(03-03-2023 03:52 PM)NJ2MDTerp Wrote: Why did it take 3 years for ESPN to launch ACCN? Considering SECN was up and running, it's not like ESPN was reinventing the wheel. I would argue that the ACC was harmed by ESPN's failure to set up the ACCN sooner.
ESPN had to buy a lot of the ACC Network games from Raycom.
In the original 2011 contract, modified somewhat when Syracuse and Pitt came in, ESPN sublicensed a bunch of ACC football and basketball games to Raycom. Raycom was a syndicator, they organized a consortium of over-the-air TV stations across the ACC footprint (and sometimes beyond) to show games, after ESPN had made their Tier 1 picks. Raycom then sold what seems to me like half of those games to Fox Sports Networks, now Bally Sports Networks (plus some non-Fox, non-Bally's RSN's because it made sense to have ACC games on MASN etc).
When the ACC decided that they DID want a cable TV network, ESPN told them that it wasn't feasible without the Tier 2 and 3 games that had been sold to Raycom for $50M a year.
According to a Jim Phillips comment, when the Raycom sublicense is over each ACC school gets a $3M bump. I think that means that ESPN / ACC is paying Raycom 3x14 =$42M to get the Raycom games back from Raycom to show them on the ACC Network. It was "cost prohibitive to get the RSN games back" I read somewhere last night.

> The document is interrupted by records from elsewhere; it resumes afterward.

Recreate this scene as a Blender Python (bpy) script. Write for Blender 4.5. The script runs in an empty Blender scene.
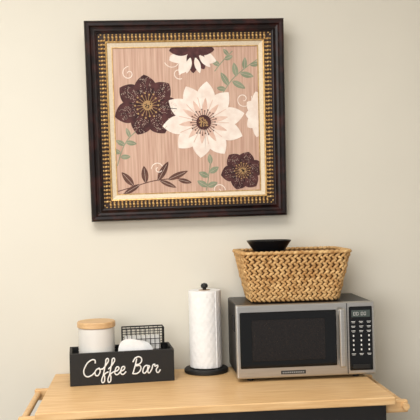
import bpy, bmesh, math, random
from mathutils import Matrix, Vector
random.seed(4)
S=bpy.context.scene
try:
    S.view_settings.view_transform='Standard'
except Exception: pass
def lin(c):
    return tuple((v/255/12.92 if v/255<=.04045 else ((v/255+.055)/1.055)**2.4) for v in c)+(1,)
def mat(name,rgb,rough=.5,metal=0,rgb2=None,scale=10,stretch=(1,1,1),bump=0,lo=.35,hi=.65,detail=4,spec=.5,coat=0):
    m=bpy.data.materials.new(name); m.use_nodes=True
    nt=m.node_tree; b=nt.nodes['Principled BSDF']
    b.inputs['Base Color'].default_value=lin(rgb); b.inputs['Roughness'].default_value=rough
    b.inputs['Metallic'].default_value=metal
    b.inputs['Specular IOR Level'].default_value=spec
    b.inputs['Coat Weight'].default_value=coat
    tc=nt.nodes.new('ShaderNodeTexCoord'); mp=nt.nodes.new('ShaderNodeMapping'); mp.inputs['Scale'].default_value=stretch
    n=nt.nodes.new('ShaderNodeTexNoise'); n.inputs['Scale'].default_value=scale; n.inputs['Detail'].default_value=detail
    nt.links.new(tc.outputs['Object'],mp.inputs[0]); nt.links.new(mp.outputs[0],n.inputs['Vector'])
    r=nt.nodes.new('ShaderNodeValToRGB'); r.color_ramp.elements[0].position=lo; r.color_ramp.elements[1].position=hi
    c2=rgb2 if rgb2 else tuple(min(255,v*1.03) for v in rgb)
    r.color_ramp.elements[0].color=lin(rgb); r.color_ramp.elements[1].color=lin(c2)
    nt.links.new(n.outputs['Fac'],r.inputs[0]); nt.links.new(r.outputs[0],b.inputs['Base Color'])
    if bump:
        bp=nt.nodes.new('ShaderNodeBump'); bp.inputs['Strength'].default_value=bump; bp.inputs['Distance'].default_value=.003
        nt.links.new(n.outputs['Fac'],bp.inputs['Height']); nt.links.new(bp.outputs[0],b.inputs['Normal'])
    return m
def empty(name,loc=(0,0,0),rot=(0,0,0)):
    o=bpy.data.objects.new(name,None); o.location=loc; o.rotation_euler=rot
    o.empty_display_size=.05
    S.collection.objects.link(o); return o
def finish(name,bm,mt,parent=None,loc=(0,0,0),rot=(0,0,0),smooth=False,bevel=0,seg=2):
    me=bpy.data.meshes.new(name); 
    bmesh.ops.recalc_face_normals(bm,faces=bm.faces[:])
    bm.to_mesh(me); bm.free()
    o=bpy.data.objects.new(name,me); S.collection.objects.link(o)
    for m in (mt if isinstance(mt,(list,tuple)) else [mt]): me.materials.append(m)
    o.location=loc; o.rotation_euler=rot
    if parent: o.parent=parent
    if smooth:
        for p in me.polygons: p.use_smooth=True
    if bevel:
        b=o.modifiers.new('bevel','BEVEL'); b.width=bevel; b.segments=seg; b.limit_method='ANGLE'
    return o
def box(name,lo,hi,mt,parent=None,bevel=0,**k):
    bm=bmesh.new(); bmesh.ops.create_cube(bm,size=1)
    lo=Vector(lo);hi=Vector(hi)
    for v in bm.verts: v.co=Vector(((lo[i]+hi[i])/2+v.co[i]*(hi[i]-lo[i])) for i in range(3))
    return finish(name,bm,mt,parent,bevel=bevel,**k)
def lathe_bm(bm,prof,n=48,c=(0,0,0)):
    rings=[]
    for r,z in prof:
        rings.append([bm.verts.new((c[0]+r*math.cos(2*math.pi*i/n),c[1]+r*math.sin(2*math.pi*i/n),c[2]+z)) for i in range(n)])
    for a,b in zip(rings,rings[1:]):
        for i in range(n): bm.faces.new((a[i],a[(i+1)%n],b[(i+1)%n],b[i]))
    bm.faces.new(rings[0]); bm.faces.new(rings[-1])
def lathe(name,prof,mt,parent=None,loc=(0,0,0),n=48,rot=(0,0,0),auto=True):
    bm=bmesh.new(); lathe_bm(bm,prof,n)
    o=finish(name,bm,mt,parent,loc,rot,smooth=True)
    if auto:
        e=o.modifiers.new('es','EDGE_SPLIT'); e.split_angle=math.radians(35)
    return o
def tube(name,paths,r,mt,parent=None,loc=(0,0,0),rot=(0,0,0),bez=False,cyc=False):
    cu=bpy.data.curves.new(name,'CURVE'); cu.dimensions='3D'; cu.bevel_depth=r; cu.bevel_resolution=2; cu.resolution_u=6
    cu.use_fill_caps=True
    for pts in paths:
        if bez:
            s=cu.splines.new('BEZIER'); s.bezier_points.add(len(pts)-1)
            for p,q in zip(s.bezier_points,pts): p.co=q; p.handle_left_type=p.handle_right_type='AUTO'
        else:
            s=cu.splines.new('POLY'); s.points.add(len(pts)-1)
            for p,q in zip(s.points,pts): p.co=(*q,1)
        s.use_cyclic_u=cyc
    o0=bpy.data.objects.new('tmp',cu); S.collection.objects.link(o0)
    dg=bpy.context.evaluated_depsgraph_get(); me=bpy.data.meshes.new_from_object(o0.evaluated_get(dg))
    bpy.data.objects.remove(o0)
    me.name=name; me.materials.clear(); me.materials.append(mt)
    for p in me.polygons: p.use_smooth=True
    o=bpy.data.objects.new(name,me); S.collection.objects.link(o); o.location=loc; o.rotation_euler=rot
    if parent:o.parent=parent
    return o

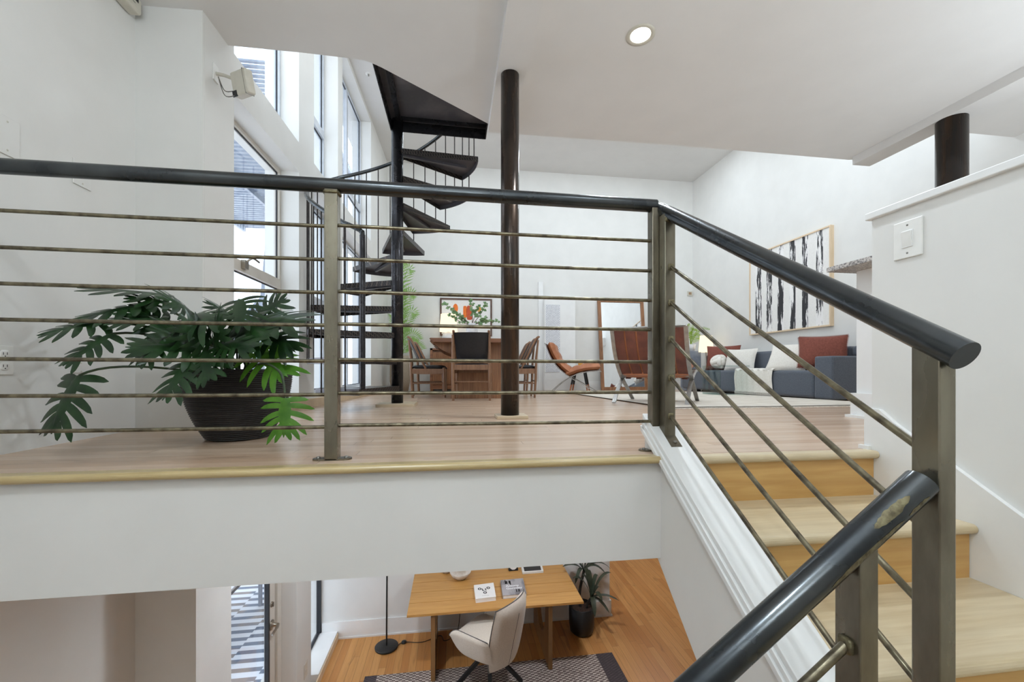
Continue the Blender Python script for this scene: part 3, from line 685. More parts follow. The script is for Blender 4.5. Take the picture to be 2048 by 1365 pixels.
# ------------------------------------------------------------------ foreground philodendron
def leaf_mesh(mb, base, tip, up, width, nl=6, droop=0.15, fold=0.25, mi=0, seed=0, lob=0.11):
    rg = random.Random(seed); base, tip, up = V(base), V(tip), V(up)
    L = (tip - base).length; x = (tip - base).normalized(); n = (up - x * up.dot(x)).normalized(); y = n.cross(x)
    def P(a, b, h=0.0):   # a along, b across (fractions of L)
        zz = -droop * (a * a) - fold * b * b * 1.6 + h + droop * a * 0.6
        return base + x * (a * L) + y * (b * L) + n * (zz * L)
    m = 10; vs = []
    for i in range(m + 1):
        a = i / m; w = width * 0.30 * math.sin(PI * min(1, a * 0.9 + 0.10)) ** 0.8 * (1 - a * 0.45)
        vs += [P(a, -w), P(a, 0, 0.02), P(a, w)]
    mb.add(vs, [(i * 3 + k, (i + 1) * 3 + k, (i + 1) * 3 + k + 1, i * 3 + k + 1) for i in range(m) for k in (0, 1)], mi, True)
    for s in (-1, 1):
        for j in range(nl):
            f = (j + 0.3) / nl; a0 = 0.02 + 0.86 * f + rg.uniform(-0.015, 0.015)
            ang = math.radians(118 - 88 * f + rg.uniform(-7, 7)); ln = width * (0.62 + 0.5 * math.sin(PI * (0.2 + 0.62 * f))) * rg.uniform(0.88, 1.1) * (0.62 if j == nl - 1 else 1)
            q = 7; vs = []
            for i in range(q + 1):
                g = i / q; wv = lob * (0.55 + 0.75 * math.sin(PI * min(1.0, 0.12 + g * 0.88)) ** 0.9) * (1 if g < 0.98 else 0.12)
                cx_, cy_ = a0 + math.cos(ang - g * 0.25) * ln * g, s * math.sin(ang - g * 0.25) * ln * g
                px_, py_ = -math.sin(ang), s * math.cos(ang)
                vs += [P(cx_ - px_ * wv / 2, cy_ - py_ * wv / 2), P(cx_, cy_, 0.006), P(cx_ + px_ * wv / 2, cy_ + py_ * wv / 2)]
            mb.add(vs, [(i * 3 + k, (i + 1) * 3 + k, (i + 1) * 3 + k + 1, i * 3 + k + 1) for i in range(q) for k in (0, 1)], mi, True)
PC = pz(445, 886, 0.0) + V((0.0, 0.165, 0.0))
t = thing('potted_philodendron', 'philodendron with deeply lobed dark leaves in a ribbed black bowl planter behind the railing', 'potted plant', tuple(PC))
prof = []
Rt, Rb, hp_ = 0.262, 0.150, 0.372
for i in range(217):
    g = i / 216; r = Rb + (Rt - Rb) * (1 - (1 - g) ** 2.1) + 0.0028 * math.sin(g * 2 * PI * 36)
    prof.append((r, 0.004 + g * hp_))
prof = [(0.0, 0.002), (Rb - 0.01, 0.002)] + prof + [(Rt - 0.012, hp_ + 0.004), (Rt - 0.02, hp_ - 0.04), (0.0, hp_ - 0.05)]
MB().lathe(prof, tuple(PC), 64).build('pot', M['pot'], t)
MB().lathe([(Rt - 0.02, hp_ - 0.045), (0.0, hp_ - 0.035)], tuple(PC), 32).build('soil', M['soil'], t)
# base pixel, depth, tip pixel, depth, width, up-tilt (towards camera), seed
LV = [
    ((328, 590), 2.30, (160, 574), 2.20, 0.42, (0.0, -0.25, 1), 0.02), ((300, 608), 2.25, (130, 640), 2.12, 0.40, (0, -0.5, 1), 0.10),
    ((205, 648), 2.16, (72, 664), 2.05, 0.45, (0, -0.6, 1), 0.25), ((224, 668), 2.12, (122, 730), 2.02, 0.46, (-0.2, -0.9, 0.7), 0.12),
    ((158, 752), 2.08, (98, 868), 2.0, 0.50, (-0.3, -1, 0.4), 0.10), ((330, 640), 2.2, (210, 640), 2.1, 0.48, (0, -0.6, 1), 0.12),
    ((384, 628), 2.2, (330, 588), 2.05, 0.62, (0.1, -0.9, 0.6), 0.25), ((385, 632), 2.15, (432, 640), 2.0, 0.60, (0, -0.8, 0.8), 0.35),
    ((470, 640), 2.3, (416, 600), 2.2, 0.55, (0.2, -0.6, 1), 0.2), ((478, 600), 2.15, (482, 652), 2.02, 0.62, (0, -1, 0.35), 0.15),
    ((500, 640), 2.2, (610, 640), 2.05, 0.50, (0.1, -0.7, 0.9), 0.12), ((512, 635), 2.3, (572, 594), 2.3, 0.52, (0.2, -0.8, 0.6), 0.15),
    ((525, 660), 2.2, (590, 700), 2.1, 0.52, (0.3, -0.9, 0.6), 0.2), ((470, 650), 2.15, (540, 668), 2.0, 0.52, (0, -0.9, 0.5), 0.2),
    ((400, 690), 2.15, (305, 650), 2.0, 0.50, (0.1, -0.8, 0.7), 0.15), ((400, 700), 2.1, (250, 690), 1.98, 0.45, (0, -0.8, 0.8), 0.15),
    ((420, 690), 2.1, (360, 640), 1.98, 0.55, (0.1, -0.9, 0.6), 0.15), ((430, 700), 2.1, (440, 640), 1.96, 0.52, (0, -0.9, 0.4), 0.15),
    ((385, 718), 2.06, (322, 800), 1.94, 0.50, (-0.3, -1, 0.3), 0.10), ((410, 705), 2.08, (415, 760), 1.95, 0.52, (0, -1, 0.3), 0.15),
    ((330, 660), 2.1, (275, 730), 2.0, 0.46, (-0.2, -0.9, 0.5), 0.12), ((440, 690), 2.08, (505, 690), 1.96, 0.50, (0.1, -0.9, 0.6), 0.2),
    ((360, 670), 2.25, (255, 610), 2.2, 0.45, (0, -0.6, 0.9), 0.12), ((350, 610), 2.3, (250, 590), 2.2, 0.46, (0, -0.6, 0.9), 0.12)]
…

So that's why the ACC Network doesn't come online until 2019. The SEC sold ESPN everything, lock stock and barrel, and let ESPN show whatever whenever. ESPN, ABC, ESPN-U, syndication, SEC Network, SEC was cool with it. Big East has a deal like that with Fox--Big Fox, FS1, FS2, CBS-SN, Bally Sports. The ACC 2011 contract carved out a sublicense for their Raycom partners, and that meant starting a network was much harder.